§ Prompt: Transcribe the listing verbatim. Do not carry over any pictures.
=-=-=
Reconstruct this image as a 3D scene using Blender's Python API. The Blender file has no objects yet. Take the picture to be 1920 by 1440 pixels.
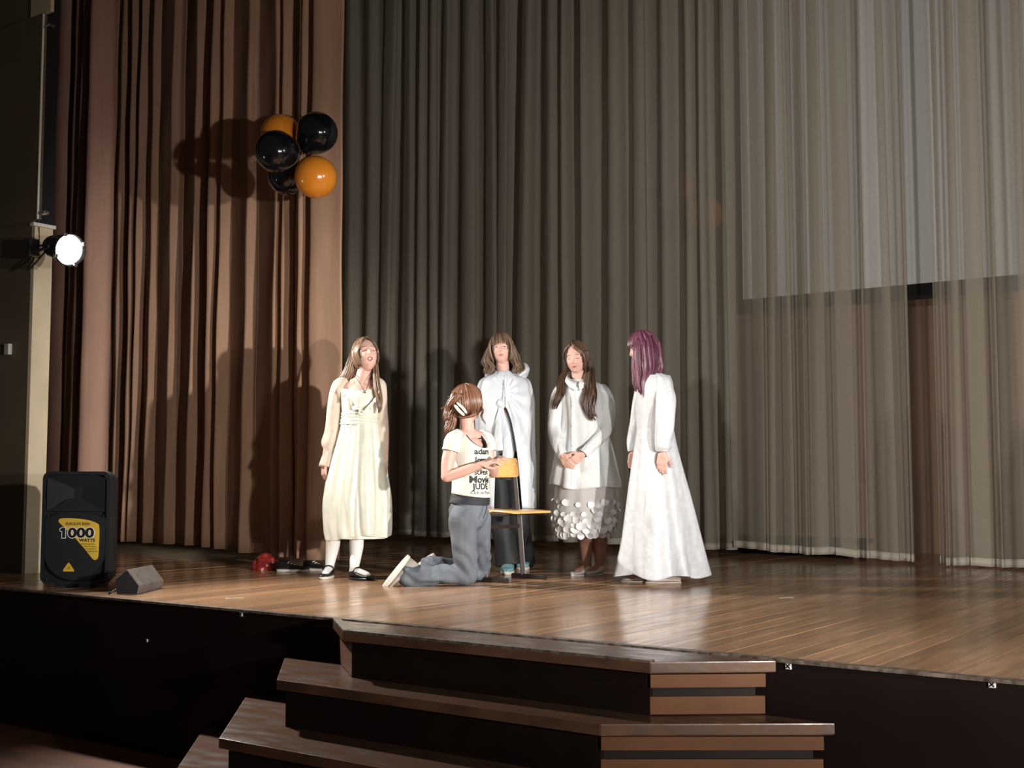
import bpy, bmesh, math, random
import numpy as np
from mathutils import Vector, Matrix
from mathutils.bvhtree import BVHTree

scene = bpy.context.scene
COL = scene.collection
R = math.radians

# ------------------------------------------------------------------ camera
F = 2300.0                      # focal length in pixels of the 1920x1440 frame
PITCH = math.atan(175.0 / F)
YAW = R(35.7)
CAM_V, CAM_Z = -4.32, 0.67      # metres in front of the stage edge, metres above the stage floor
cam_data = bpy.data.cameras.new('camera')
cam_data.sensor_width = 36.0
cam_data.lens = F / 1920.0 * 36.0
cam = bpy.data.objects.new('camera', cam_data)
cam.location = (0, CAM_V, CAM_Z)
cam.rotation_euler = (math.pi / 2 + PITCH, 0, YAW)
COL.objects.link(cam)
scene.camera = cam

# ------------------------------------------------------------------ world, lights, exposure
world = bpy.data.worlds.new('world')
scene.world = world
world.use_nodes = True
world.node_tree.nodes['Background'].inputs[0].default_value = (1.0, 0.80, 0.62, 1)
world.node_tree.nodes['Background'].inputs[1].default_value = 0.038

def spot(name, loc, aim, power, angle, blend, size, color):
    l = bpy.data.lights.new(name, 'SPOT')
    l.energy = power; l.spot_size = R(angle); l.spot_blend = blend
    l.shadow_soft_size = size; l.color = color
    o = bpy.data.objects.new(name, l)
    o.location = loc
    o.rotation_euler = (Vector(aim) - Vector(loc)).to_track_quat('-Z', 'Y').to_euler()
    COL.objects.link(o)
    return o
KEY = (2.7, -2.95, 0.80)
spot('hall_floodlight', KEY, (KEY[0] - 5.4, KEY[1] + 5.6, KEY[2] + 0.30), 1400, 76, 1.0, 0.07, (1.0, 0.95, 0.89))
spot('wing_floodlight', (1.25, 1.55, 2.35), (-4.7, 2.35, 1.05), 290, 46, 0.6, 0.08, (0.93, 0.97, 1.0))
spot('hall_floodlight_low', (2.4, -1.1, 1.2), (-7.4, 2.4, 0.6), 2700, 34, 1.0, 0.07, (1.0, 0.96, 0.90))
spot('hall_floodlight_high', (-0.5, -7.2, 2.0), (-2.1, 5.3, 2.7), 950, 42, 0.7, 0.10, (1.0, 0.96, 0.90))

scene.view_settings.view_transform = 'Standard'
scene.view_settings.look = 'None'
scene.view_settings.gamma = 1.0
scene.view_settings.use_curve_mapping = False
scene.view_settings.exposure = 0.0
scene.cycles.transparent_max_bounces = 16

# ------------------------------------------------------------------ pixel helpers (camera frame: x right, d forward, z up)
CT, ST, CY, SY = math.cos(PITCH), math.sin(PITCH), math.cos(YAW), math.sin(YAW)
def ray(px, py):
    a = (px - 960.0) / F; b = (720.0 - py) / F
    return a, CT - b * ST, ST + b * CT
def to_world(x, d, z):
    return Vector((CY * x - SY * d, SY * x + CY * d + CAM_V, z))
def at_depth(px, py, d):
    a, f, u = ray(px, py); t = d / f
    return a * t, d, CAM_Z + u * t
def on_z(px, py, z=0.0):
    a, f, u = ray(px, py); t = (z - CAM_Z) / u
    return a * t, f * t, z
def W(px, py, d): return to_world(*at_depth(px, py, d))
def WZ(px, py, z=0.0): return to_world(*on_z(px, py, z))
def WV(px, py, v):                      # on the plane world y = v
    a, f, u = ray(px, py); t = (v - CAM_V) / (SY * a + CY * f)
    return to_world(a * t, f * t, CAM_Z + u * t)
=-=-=
§ Solution below:
Reconstruct this image as a 3D scene using Blender's Python API. The Blender file has no objects yet. Take the picture to be 1920 by 1440 pixels.
import bpy, bmesh, math, random
import numpy as np
from mathutils import Vector, Matrix
from mathutils.bvhtree import BVHTree

scene = bpy.context.scene
COL = scene.collection
R = math.radians

# ------------------------------------------------------------------ camera
F = 2300.0                      # focal length in pixels of the 1920x1440 frame
PITCH = math.atan(175.0 / F)
YAW = R(35.7)
CAM_V, CAM_Z = -4.32, 0.67      # metres in front of the stage edge, metres above the stage floor
cam_data = bpy.data.cameras.new('camera')
cam_data.sensor_width = 36.0
cam_data.lens = F / 1920.0 * 36.0
cam = bpy.data.objects.new('camera', cam_data)
cam.location = (0, CAM_V, CAM_Z)
cam.rotation_euler = (math.pi / 2 + PITCH, 0, YAW)
COL.objects.link(cam)
scene.camera = cam

# ------------------------------------------------------------------ world, lights, exposure
world = bpy.data.worlds.new('world')
scene.world = world
world.use_nodes = True
world.node_tree.nodes['Background'].inputs[0].default_value = (1.0, 0.80, 0.62, 1)
world.node_tree.nodes['Background'].inputs[1].default_value = 0.038

def spot(name, loc, aim, power, angle, blend, size, color):
    l = bpy.data.lights.new(name, 'SPOT')
    l.energy = power; l.spot_size = R(angle); l.spot_blend = blend
    l.shadow_soft_size = size; l.color = color
    o = bpy.data.objects.new(name, l)
    o.location = loc
    o.rotation_euler = (Vector(aim) - Vector(loc)).to_track_quat('-Z', 'Y').to_euler()
    COL.objects.link(o)
    return o
KEY = (2.7, -2.95, 0.80)
spot('hall_floodlight', KEY, (KEY[0] - 5.4, KEY[1] + 5.6, KEY[2] + 0.30), 1400, 76, 1.0, 0.07, (1.0, 0.95, 0.89))
spot('wing_floodlight', (1.25, 1.55, 2.35), (-4.7, 2.35, 1.05), 290, 46, 0.6, 0.08, (0.93, 0.97, 1.0))
spot('hall_floodlight_low', (2.4, -1.1, 1.2), (-7.4, 2.4, 0.6), 2700, 34, 1.0, 0.07, (1.0, 0.96, 0.90))
spot('hall_floodlight_high', (-0.5, -7.2, 2.0), (-2.1, 5.3, 2.7), 950, 42, 0.7, 0.10, (1.0, 0.96, 0.90))

scene.view_settings.view_transform = 'Standard'
scene.view_settings.look = 'None'
scene.view_settings.gamma = 1.0
scene.view_settings.use_curve_mapping = False
scene.view_settings.exposure = 0.0
scene.cycles.transparent_max_bounces = 16

# ------------------------------------------------------------------ pixel helpers (camera frame: x right, d forward, z up)
CT, ST, CY, SY = math.cos(PITCH), math.sin(PITCH), math.cos(YAW), math.sin(YAW)
def ray(px, py):
    a = (px - 960.0) / F; b = (720.0 - py) / F
    return a, CT - b * ST, ST + b * CT
def to_world(x, d, z):
    return Vector((CY * x - SY * d, SY * x + CY * d + CAM_V, z))
def at_depth(px, py, d):
    a, f, u = ray(px, py); t = d / f
    return a * t, d, CAM_Z + u * t
def on_z(px, py, z=0.0):
    a, f, u = ray(px, py); t = (z - CAM_Z) / u
    return a * t, f * t, z
def W(px, py, d): return to_world(*at_depth(px, py, d))
def WZ(px, py, z=0.0): return to_world(*on_z(px, py, z))
def WV(px, py, v):                      # on the plane world y = v
    a, f, u = ray(px, py); t = (v - CAM_V) / (SY * a + CY * f)
    return to_world(a * t, f * t, CAM_Z + u * t)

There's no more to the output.